Nel Vibonese è capitato, tra ottobre e novembre del 2015, che in due distinte indagini l’Asp e la Procura di Vibo abbiano disposto la chiusura e lo sgombero di due strutture adibite a ospitare minori stranieri non accompagnati. Motivo: in entrambi i casi sono state riscontrate gravi carenze igienico-sanitarie.
IL “NUOVO” BANDO In sostanza i migranti che arrivano a Vibo Marina quasi sempre vengono destinati ai Cas in via provvisoria e, una volta ottenuto lo status di rifugiato politico, dovrebbero essere trasferiti negli Sprar. Ma i tempi di permanenza previsti spesso si dilatano e con essi anche i costi dell’accoglienza. Così, da un lato, la situazione assomiglia sempre di più a una polveriera da un punto di vista sociale, con i migranti spesso “chiusi” in strutture ricettive o abbandonati a elemosinare all’esterno dei negozi nei paesi che li ospitano. Dall’altro, invece, la gestione di un’emergenza umanitaria diventa fenomeno di mero assistenzialismo per i migranti e business redditizio per chi se ne occupa.

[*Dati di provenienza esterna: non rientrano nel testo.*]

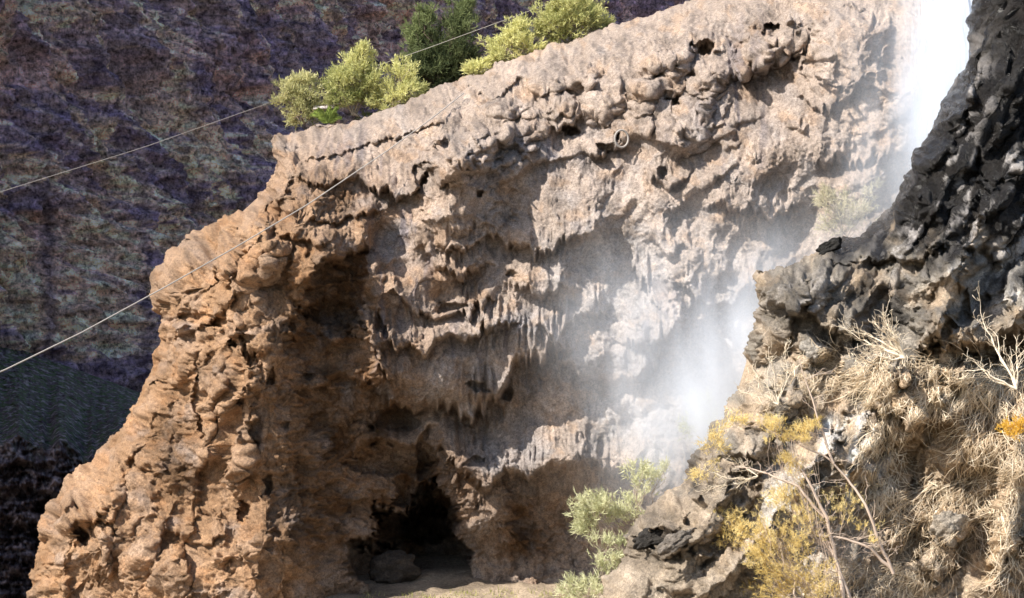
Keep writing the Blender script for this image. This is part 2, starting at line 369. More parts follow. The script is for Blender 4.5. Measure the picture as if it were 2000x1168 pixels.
LED = [  # (lip polyline, amplitude m, fade px, drip px)
 ([(720,368),(760,378),(800,368),(832,340)], .9, 30, 16),
 ([(560,330),(600,345),(660,352),(700,340)], .35, 18, 8),
 ([(600,440),(640,425),(700,415),(740,400)], .45, 22, 8),
 ([(608,545),(640,512),(680,494),(718,486)], 1.3, 40, 10),
 ([(700,620),(716,640),(740,690),(760,740)], .8, 26, 30),
 ([(770,560),(800,600),(850,612),(905,600),(960,590)], .5, 24, 22),
 ([(745,630),(775,690),(800,670),(830,690),(850,665),(905,660),(960,640),(1000,640)], .75, 26, 30),
 ([(745,770),(770,782),(810,800),(850,810),(915,806),(975,780),(1000,735),(1050,705),(1095,690)], 1.1, 45, 20),
 ([(860,860),(890,909),(930,950),(955,955),(985,925),(1050,915),(1100,912),(1135,900)], 1.0, 42, 18),
 ([(690,880),(740,850),(800,860),(840,830)], .8, 26, 8),
 ([(560,640),(600,660),(660,670),(720,650)], .5, 24, 8),
 ([(600,760),(680,740),(740,755)], .4, 22, 8),
 ([(330,640),(380,640),(430,618),(470,590)], .9, 40, 12),
 ([(430,650),(470,680),(520,690)], .7, 34, 14),
 ([(300,740),(340,745),(400,770)], .4, 26, 12),
 ([(400,560),(450,540),(500,520)], .45, 26, 12),
 ([(520,400),(545,395),(570,410)], .5, 26, 14),
 ([(240,900),(290,920),(330,960)], .4, 26, 14),
 ([(130,1040),(200,1030),(240,1060)], .4, 26, 14),
 ([(330,1040),(380,1060),(430,1040)], .5, 26, 14),
 ([(400,900),(440,930),(500,920)], .45, 28, 14),
 ([(860,460),(900,480),(960,470),(1020,480)], .4, 26, 16),
 ([(1000,480),(1060,500),(1120,470),(1180,440)], .5, 28, 20),
 ([(1060,640),(1090,670),(1130,620),(1180,590)], .5, 26, 24),
 ([(1100,700),(1140,735),(1190,745),(1240,730),(1290,700)], .7, 34, 30),
 ([(1235,668),(1270,682),(1310,668),(1335,650)], .9, 34, 14),
 ([(1320,560),(1360,590),(1420,600),(1480,580)], .45, 28, 20),
 ([(1270,470),(1300,490),(1330,470)], .5, 24, 16),
 ([(1080,250),(1115,245),(1140,235)], .6, 26, 10),
 ([(1150,292),(1180,296),(1215,288)], .8, 26, 6),
 ([(1270,345),(1300,352),(1340,335)], .6, 22, 14),
 ([(1350,100),(1380,92),(1400,105)], .7, 26, 6),
 ([(1440,140),(1480,135),(1530,125),(1585,95)], .5, 30, 14),
 ([(1380,400),(1440,410),(1500,420),(1560,400)], .5, 28, 18),
 ([(1560,190),(1620,205),(1690,180),(1740,170)], .4, 28, 10),
 ([(1600,320),(1680,330),(1750,300)], .4, 26, 16),
 ([(860,350),(900,335),(960,330)], .6, 34, 6),
 ([(900,150),(960,190),(1040,170)], .35, 22, 8),
 ([(590,290),(680,285),(760,262),(860,235)], .35, 20, 8),
 ([(1140,900),(1180,930),(1240,900)], .5, 34, 30),
]
LED += [([(820,480),(850,520),(880,530),(905,540),(950,520)], .6, 24, 16), ([(560,470),(600,480),(640,470)], .5, 24, 10), ([(1010,560),(1060,585),(1110,575)], .45, 26, 20), ([(1240,520),(1262,560),(1280,600)], .5, 30, 20), ([(350,480),(385,500),(420,480)], .4, 30, 14)]
LUMP = [(1262,172,25,24,.55),(1252,215,19,17,.5),(1313,165,20,24,.5),(1390,146,30,36,.5),(1288,118,30,28,.5),(1334,115,14,24,.4),(1155,155,20,20,.4),(1134,158,14,14,.35),(1088,203,32,28,.45),(1493,112,46,22,.5),(1308,262,30,28,.5),(1000,262,62,20,.4),(928,283,70,38,.6),(1060,170,40,18,.35),(985,215,30,20,.35),(1420,270,24,20,.35),(1470,300,18,14,.3),(1560,240,22,20,.4),(1510,70,34,34,.4),(1450,60,30,34,.4),(490,440,26,70,.7,15),(445,500,24,60,.6,15),(400,520,24,60,.5,15),(350,580,22,60,.5,10),(525,500,24,60,.5,15),(570,440,24,36,.5,40),(585,540,24,50,.5,10),(360,700,24,70,.5,15),(395,660,20,50,.5,10),(300,800,22,70,.4,25),(480,800,24,110,.6,5),(510,1040,24,110,.5,5),(560,1080,24,80,.4,5),(300,1060,24,90,.5,20),(190,980,24,90,.5,35),(110,1080,24,90,.5,15),(1240,255,36,24,.55),(1175,205,44,36,.55),(1140,150,32,26,.4),(1250,180,26,22,.45),(1265,130,28,24,.4),(1320,125,34,30,.5),(1375,160,34,34,.5),
 (1350,240,34,34,.55),(1310,275,34,34,.5),(1395,215,28,28,.4),(1420,120,26,46,.5),(1480,100,44,46,.6),(1540,80,40,40,.5),(1660,95,80,80,1.0),(1600,140,30,44,.4),
 (950,290,80,40,.6),(880,320,46,50,.7),(1010,270,60,30,.4),(900,400,90,50,.5),(1040,215,40,24,.35),(1100,205,30,22,.35),(1080,120,50,24,.3),
 (455,740,34,80,.8),(450,840,50,90,.4),(380,540,50,70,.5),(500,470,40,80,.5),(540,330,40,70,.5),(460,560,40,80,.4),(330,600,30,60,.4),(400,1080,50,90,.6),(250,960,60,80,.4),(150,1070,60,80,.4),(300,850,40,60,.3),
 (715,860,50,30,.5),(770,1100,40,32,1.3),(730,540,26,80,.5),(735,700,18,60,.4),(720,420,30,40,.3),(1290,620,50,60,.5),(1320,480,44,80,.3)]
HOLE = [(1510,55,13,15,1.6),(1316,198,15,11,1.2),(1115,255,14,11,1.0),(1185,289,20,10,.9),(1290,335,8,12,.8),(1372,98,24,11,.9),(1208,268,8,10,.5),(945,382,7,8,.6),
 (558,285,7,18,.7),(578,283,5,12,.6),(308,748,12,8,.8),(820,340,14,20,.7),(880,600,26,9,.6),(655,570,62,60,1.0),(640,620,60,40,.7),
 (818,1080,88,88,6.5),(750,1110,60,56,3.5),(845,1010,44,56,5),(800,960,36,26,1.6),(770,900,70,30,.7),(835,900,22,40,1.2),(780,820,40,22,.9),(150,1045,10,26,.9),(470,1000,12,16,.7),(380,625,46,14,.9),(470,665,26,14,.8),
 (700,650,24,10,.6),(560,640,12,8,.5),(530,735,8,14,.6),(500,870,8,10,.5),(520,950,10,20,.7),(445,905,10,14,.5),(600,735,12,6,.4),(735,745,10,8,.5),(1000,535,10,6,.4),(1370,720,8,20,.3),
 (480,525,10,14,.4),(990,770,14,12,.6),(935,760,16,9,.6),(930,900,18,10,.6),(560,830,8,8,.4),(395,790,10,60,.7),(1530,115,30,12,.5)]

RID = [([(1740,140),(1640,200),(1540,260),(1440,330),(1335,400)], .7, 90, 110), ([(1700,330),(1560,375),(1450,440)], .5, 70, 60), ([(1440,225),(1370,262),(1290,305)], .5, 40, 30),
 ([(1100,150),(980,200),(900,262)], .5, 50, 40), ([(1020,252),(920,278),(852,330)], .6, 50, 30), ([(1330,95),(1240,150),(1180,200),(1120,245)], .5, 50, 30), ([(1060,300),(960,330),(880,380),(840,430)], .6, 60, 50),
 ([(1200,360),(1130,430),(1080,520)], .4, 60, 50), ([(1560,60),(1480,110),(1420,150)], .4, 50, 30), ([(548,275),(542,340),(528,420),(500,500),(470,570)], .9, 60, 14), ([(612,440),(575,500),(550,580),(530,700),(520,800)], .7, 60, 40),
 ([(470,560),(440,640),(425,720),(400,840),(395,900)], .8, 50, 14), ([(400,880),(370,960),(345,1060),(340,1168)], .8, 50, 14), ([(530,820),(520,900),(515,980),(500,1100),(500,1200)], .45, 60, 50),
 ([(300,740),(280,820),(240,900),(210,1000),(200,1100)], .6, 40, 12), ([(150,1000),(120,1060),(110,1168)], .5, 30, 12), ([(875,290),(838,400),(805,500),(765,600)], .8, 26, 60),
 ([(1010,330),(960,400),(930,480),(870,560)], .5, 60, 20), ([(1420,300),(1340,370),(1285,420),(1275,470)], .8, 60, 24), ([(1340,480),(1310,560),(1270,640),(1245,690)], .7, 60, 60),
 ([(1625,40),(1598,120),(1580,180),(1500,300)], .5, 60, 90), ([(1790,150),(1740,300),(1640,400)], .6, 50, 30), ([(1385,120),(1355,250),(1290,320)], .7, 40, 20), ([(1130,700),(1100,780),(1112,860),(1135,930)], .6, 40, 30),
 ([(850,820),(862,880),(900,960),(945,1060)], .9, 16, 60), ([(722,480),(716,560),(726,650),(748,740)], .8, 10, 40), ([(1180,300),(1120,420),(1100,520),(1060,640)], .5, 70, 30), ([(1500,300),(1440,400),(1400,470),(1390,560)], .5, 60, 24),
 ([(660,460),(640,560),(650,650)], .4, 40, 12), ([(620,860),(600,980),(590,1100)], .5, 50, 16), ([(440,420),(400,490),(370,560),(345,640)], .5, 40, 12)]
def H_main(X, Y):
    H = tps(CP, X, Y)
    u = X/60.; v = Y/60.
    H = H+.45*fbm(u*.35, v*.35, 2, 1)
    # broad vertical lobes
    H = H+.35*(billow(u*.55+.2*v+.3*pn(v, u, 4), v*.22, 2, 9)-.4)
    H = ridges(X, Y, RID, H); H = lumps(X+9*pn(X/26., Y/26., 33)+5*pn(X/10., Y/10., 35), Y+9*pn(X/26., Y/26., 34), LUMP, H); Hs = H.copy(); H = ledges(X, Y, LED, H); H = holes(X, Y, HOLE, H)
    return H, Hs

def zones(X, Y):
    n = .25*fbm(X/90., Y/90., 3, 60)
    rough = np.clip(blob(X, Y, [(640,620,110,150,1.2),(680,800,150,160,1.2),(620,980,130,170,1.1),(820,1000,170,170,1.2),(1020,1040,110,120,1.0),(340,880,70,150,.9),(650,380,120,70,.7),(1050,760,60,60,.6)])*1.3-.25+n, 0, 1)
    lump = np.clip(blob(X, Y, [(1250,190,240,110,1),(1000,240,170,70,.8),(1500,100,160,90,.8),(1050,150,200,60,.6)])*1.3-.25+n, 0, 1)
    slope = np.clip(blob(X, Y, [(1620,260,260,80,1),(1450,350,150,60,.8),(900,200,300,40,.7),(1250,60,300,40,.8)])*1.3-.25+n, 0, 1)
    return rough, lump, slope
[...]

Recente (5 aprile 2017) è il decreto con cui la Prefettura di Vibo ha disposto l’aggiudicazione provvisoria per l’affidamento in convenzione del servizio di prima accoglienza per 650 cittadini stranieri richiedenti protezione internazionale presenti sul territorio provinciale. Il bando emanato dall’Utg “copre” il periodo che va dall’aggiudicazione fino alla fine del 2017. La graduatoria degli aggiudicatari provvisori vede in prima posizione l’associazione culturale “Acuarinto” (sede legale Agrigento) che ha offerto 168 posti a un prezzo giornaliero di 33,67 euro a testa. Seguono la cooperativa “Stella del Sud” di San Nicola (190 posti al prezzo di 34,99 euro a testa/al giorno) e la “Monteleone Protezione Civile” (sede a Vibo) con un’offerta di 450 posti al prezzo di 34,80 euro a testa/al giorno; entrambe già da tempo gestiscono rispettivamente i Cas di Brognaturo e Briatico.